Education Secretary Michael Gove is to become the new chief whip in the most wide-ranging cabinet reshuffle of David Cameron’s premiership.
He has been replaced by Treasury minister Nicky Morgan, as Cameron promotes more women into top jobs. Ken Clarke is among the old guard to have stood down and Foreign Secretary William Hague has moved to a lower profile role as Commons leader.
Defence Secretary Philip Hammond has taken over at the foreign office.
Announcing Michael Gove’s surprise move to Chief Whip, a behind-the-scenes role in charge of party discipline, Cameron said on his Twitter feed that the former education secretary would also have “an enhanced role in campaigning and doing broadcast media interviews”.
Gove has been one of the most radical and at times controversial figures in David Cameron’s government, driving through far reaching changes to the education system such as free schools and the extension of the academy programme.
His calls for a return to more traditional teaching methods and war on the educational establishment have brought him into conflict with the unions and his replacement by the relatively unknown Nicky Morgan could be seen as an attempt to calm things down, said the BBC’s Norman Smith.
The BBC News channel’s chief political correspondent said Gove was a very close ally of Cameron and would play a key role in holding the Conservative Party together in the run up to May’s general election. He said the aim of the reshuffle was to bring in fresh faces and make voters think again about the Conservatives’ “male, pale and stale” image.

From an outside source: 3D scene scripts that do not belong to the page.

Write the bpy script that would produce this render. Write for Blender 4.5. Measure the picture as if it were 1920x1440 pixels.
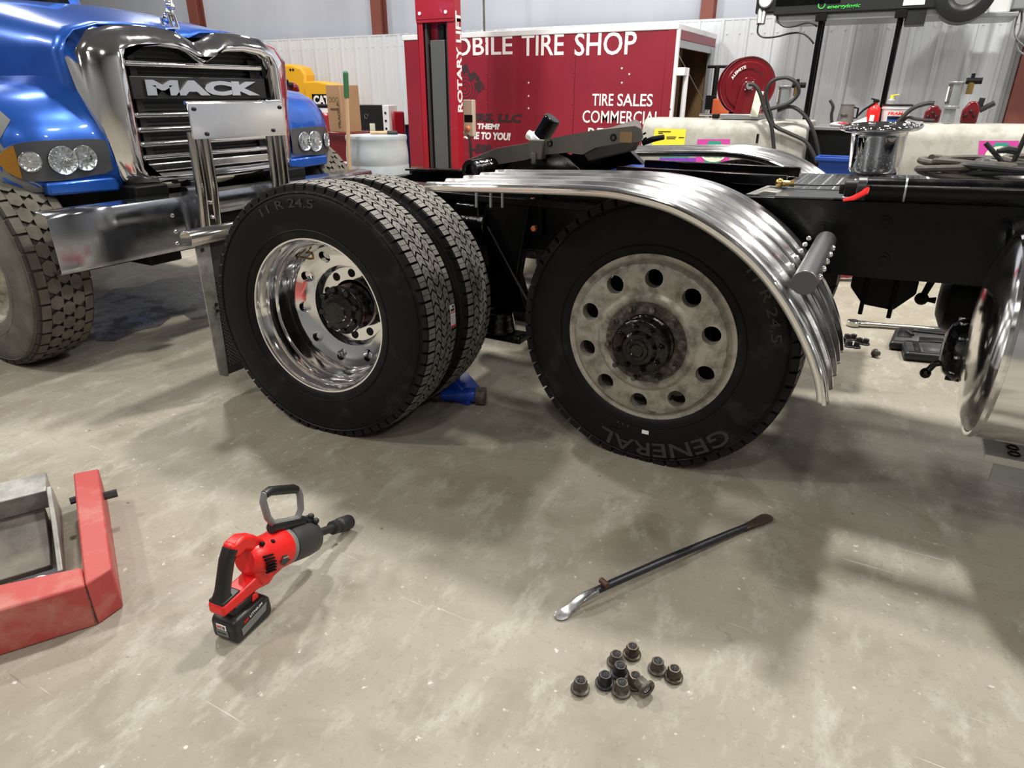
import bpy, bmesh, math, random
from mathutils import Vector, Matrix
random.seed(7)
PI = math.pi
for o in list(bpy.data.objects): bpy.data.objects.remove(o)
C = bpy.context.scene
COL = C.collection

# ------------------------------------------------------------------ camera
def cam_axes(yaw, pitch, roll):
    f = Vector((math.sin(yaw)*math.cos(pitch), math.cos(yaw)*math.cos(pitch), -math.sin(pitch)))
    r = Vector((math.cos(yaw), -math.sin(yaw), 0)); u = r.cross(f)
    return r*math.cos(roll)+u*math.sin(roll), -r*math.sin(roll)+u*math.cos(roll), f
CR, CU, CF = cam_axes(-.5105, .4118, .0032)
CP = Vector((2.0161, -1.9222, 1.3945)); FPX = 1247.05
cd = bpy.data.cameras.new('camera'); cam = bpy.data.objects.new('camera', cd); COL.objects.link(cam)
cam.matrix_world = Matrix(((CR.x, CU.x, -CF.x, CP.x), (CR.y, CU.y, -CF.y, CP.y), (CR.z, CU.z, -CF.z, CP.z), (0, 0, 0, 1)))
cd.sensor_width = 36; cd.lens = 36*FPX/1920; cd.clip_start = .05; cd.clip_end = 100
C.camera = cam
# ------------------------------------------------------------------ world, lamps, exposure
w = bpy.data.worlds.new('world'); C.world = w; w.use_nodes = True
w.node_tree.nodes['Background'].inputs[0].default_value = (.75, .8, .9, 1)
w.node_tree.nodes['Background'].inputs[1].default_value = .12
C.view_settings.view_transform = 'Standard'; C.view_settings.look = 'None'
C.view_settings.exposure = 0; C.view_settings.gamma = 1
LAMPS = [(-9, 6.4, .4), (-4.6, 6.4, .35), (.2, 6.4, .35), (4.6, 6.4, .35), (8.6, 6.4, .35), (-9, 2.6, .9), (-3.6, 2.2, 1.45), (1.0, 3.0, 1.9), (5.0, 2.6, 1.1), (9, 2.4, .7),
         (-8, -3.4, .8), (-2.8, -3.4, .9), (2.2, -4.4, .5), (6.6, -3.4, .5), (-5, -7, .6), (3.5, -7, .4)]
LAMP_W = 215; LAMP_Z = 6.0
def at(x, y, **k):                                     # a point seen at (x, y) on the plane X, Y or Z = value
    d = CR*((x-960)/FPX)-CU*((y-720)/FPX)+CF
    (a, v), = k.items(); i = 'XYZ'.index(a)
    return CP+d*((v-CP[i])/d[i])

# ------------------------------------------------------------------ materials
MATS = {}
def mat(name, c, r=.5, m=0, c2=None, ns=6, mix=(.4, .65), bump=0, bs=40, coat=0, emis=0, trans=0, alpha=1, det=6, r2=None, stretch=None, bump2=None, spec=None):
    mt = bpy.data.materials.new(name); mt.use_nodes = True
    nt = mt.node_tree; N = nt.nodes; L = nt.links; b = N['Principled BSDF']
    I = b.inputs
    I['Base Color'].default_value = (*c, 1); I['Roughness'].default_value = r; I['Metallic'].default_value = m
    if coat: I['Coat Weight'].default_value = coat; I['Coat Roughness'].default_value = .05
    if trans: I['Transmission Weight'].default_value = trans
    if spec is not None: I['Specular IOR Level'].default_value = spec
    if emis: I['Emission Color'].default_value = (*c, 1); I['Emission Strength'].default_value = emis
    tc = N.new('ShaderNodeTexCoord'); mp = N.new('ShaderNodeMapping'); L.new(tc.outputs['Object'], mp.inputs[0])
    if stretch: mp.inputs['Scale'].default_value = stretch
    if c2 or r2 is not None:
        n = N.new('ShaderNodeTexNoise'); n.inputs['Scale'].default_value = ns; n.inputs['Detail'].default_value = det; n.inputs['Roughness'].default_value = .62
        L.new(mp.outputs[0], n.inputs[0])
        mr = N.new('ShaderNodeMapRange'); mr.inputs[1].default_value = mix[0]; mr.inputs[2].default_value = mix[1]
        L.new(n.outputs[0], mr.inputs[0])
        if c2:
            mx = N.new('ShaderNodeMix'); mx.data_type = 'RGBA'; mx.inputs[6].default_value = (*c, 1); mx.inputs[7].default_value = (*c2, 1)
            L.new(mr.outputs[0], mx.inputs[0]); L.new(mx.outputs[2], I['Base Color'])
        if r2 is not None:
            m2 = N.new('ShaderNodeMapRange'); m2.inputs[3].default_value = r; m2.inputs[4].default_value = r2
            L.new(mr.outputs[0], m2.inputs[0]); L.new(m2.outputs[0], I['Roughness'])
    if bump:
        n = N.new('ShaderNodeTexNoise'); n.inputs['Scale'].default_value = bs; n.inputs['Detail'].default_value = 5
        L.new(mp.outputs[0], n.inputs[0])
        bp = N.new('ShaderNodeBump'); bp.inputs['Strength'].default_value = min(1, bump); bp.inputs['Distance'].default_value = .01*max(1, bump)
        L.new(n.outputs[0], bp.inputs['Height']); L.new(bp.outputs[0], I['Normal'])
    MATS[name] = mt
    return mt

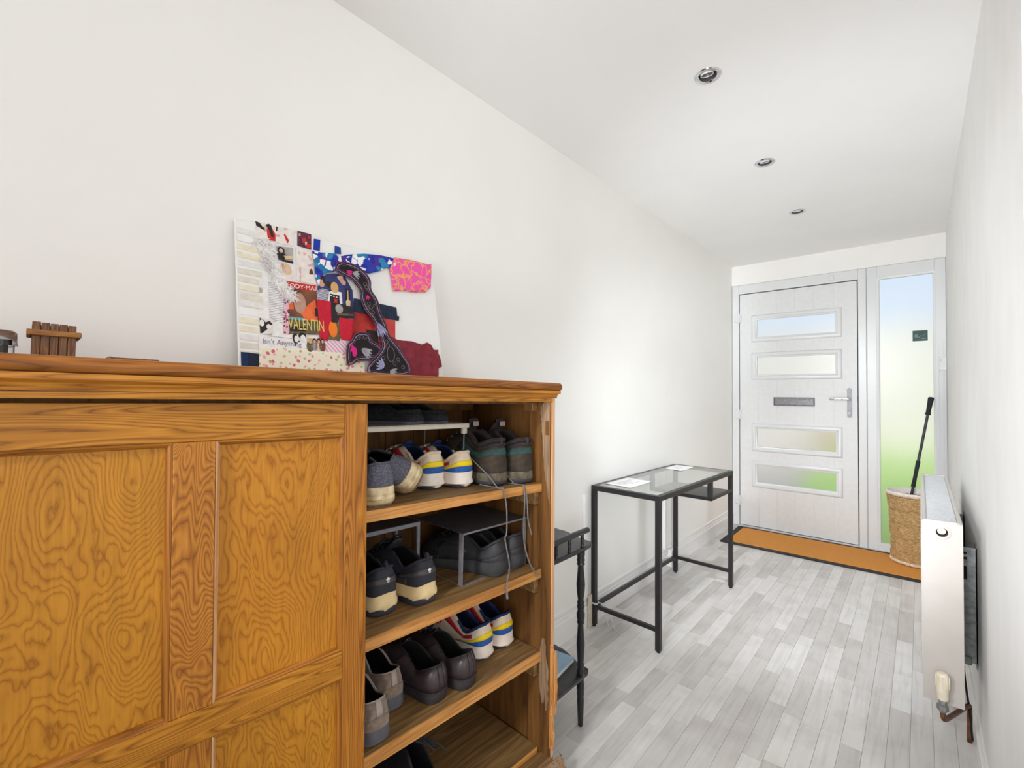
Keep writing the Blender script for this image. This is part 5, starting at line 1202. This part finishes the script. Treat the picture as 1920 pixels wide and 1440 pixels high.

A string of retirements were announced overnight, with their replacements being unveiled during the course of the morning. Others still waiting to hear their fate include whips Claire Perry and Amber Rudd and Priti Patel.
Among other changes, it has been reported that former defence secretary Liam Fox could return to the government although this has yet to be confirmed.
BBC political editor Nick Robinson said Environment Secretary Owen Paterson has effectively being fired while former Commons leader Andrew Lansley has also left the government.
But the biggest name in the changes has been Hague, who announced late on Monday that he had decided to step down as an MP at next year’s general election after 26 years – including four turbulent years as Tory leader.
Until then he will be, as Cameron put it, his “de facto political deputy” and leader of the House of Commons. Hague said he was “delighted” with his new role as he had always enjoyed speaking in the Commons and explained his retirement at the next election by saying he wanted to return to his successful writing career and to spend more time with his wife.
Some see the appointment of Hammond – who has said he could vote to leave the EU if the UK did not get the changes it wanted in a future re-negotiation – and the departure of Dominic Grieve as Attorney General as a shift towards a more Eurosceptic stance.
Liz Truss Ms Truss has been an education minister since 2012
But Ken Clarke – the cabinet’s most prominent Europhile – heading for ministerial retirement after a career in frontline politics that stretches back to the early 1970s dismissed such claims, telling BBC Radio 4’s Today programme: “If the whole thing is all about Europe then we really have gone mad.”
He also praised Cameron’s decision to promote more women into frontline roles, saying it was long overdue.
Labour has described the reshuffle as the “massacre of the moderates”, claiming it marks a lurch to the right on Europe and a range of other issues.